Üniversitedeki ikinci senemin sonunda ikinci kez “Yaz Tanıtım Günleri”nde çalıştım. Üçüncü senemde ise, çift anadalımın yanı sıra Görsel İletişim Tasarımı Programı ile yandal programına başladım. Okulun televizyon programı RGB’de yer alarak canlı yayın deneyimi yaşama fırsatı buldum. Bunun yanı sıra geçtiğimiz senelerde JoyTürk Akustik programının da çekildiği Green Stüdyo’da çekimlerini gerçekleştirdiğimiz “10 Dakika” programı ile kendimi uzmanlaşmak istediğim alanda geliştirmeye devam ettim. Aynı zamanda benim için hobi olan bir şeyi ders olarak almak, gerçekten eğlendiğim bir uğraş üzerinden notlandırılmak benim için oldukça keyifliydi.
Medya Bölümü’nden hocamızın genel koordinatörlüğünü yaptığı Bozcaada Uluslararası Ekoloji Film Festivali’nde çalışma fırsatını yakaladım. Üçüncü senemin ikinci dönemimde ise BİLGİ’den bir hocamın yönlendirmesi ile PTOT Film Prodüksiyon ajansında 5 ay boyunca Post-Prodüksiyon stajı yaptım. Henüz öğrenciliğimi sürdürmekteyken, BluTv’de yayınlanan bir belgesel serisinin yapım aşamasında görev almak benim için oldukça önemli ve keyifliydi.

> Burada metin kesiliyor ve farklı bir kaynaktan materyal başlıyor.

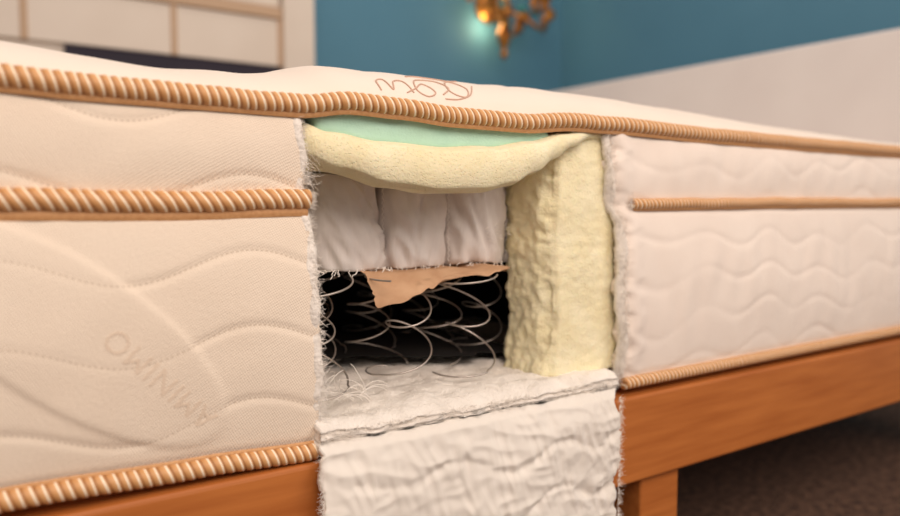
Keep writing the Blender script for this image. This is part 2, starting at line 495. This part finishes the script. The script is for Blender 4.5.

Her geçen gün kendime daha fazla katkı sağladığım, kendimi tanıdığım, yepyeni arkadaşlıklar kurma fırsatı bulduğum, dersim olmadığı zamanlarda bile sadece huzurlu ve keyifli vakit geçirmek için bulunduğum o kampüsü, çoğu ödevimin çekimini gerçekleştirdiğim santralistanbul Enerji Müzesi’ni, unutulmaz anılarımın olduğu E1 binası önündeki çimenlik alanı, kampüsün renkli ve eğlenceli köpeklerini, havasını, manzarasını, mezuniyetini, çalışanlarını, akademisyenlerini bu okuldan ayrıldıktan sonra çok özleyeceğimin farkındaydım. Pek çok şeyi fark etmemi sağlayan, bana hem akademik hem de sosyal anlamda ciddi katkısı bulunan, verdiğim en doğru karar olan bu okul iyi ki var.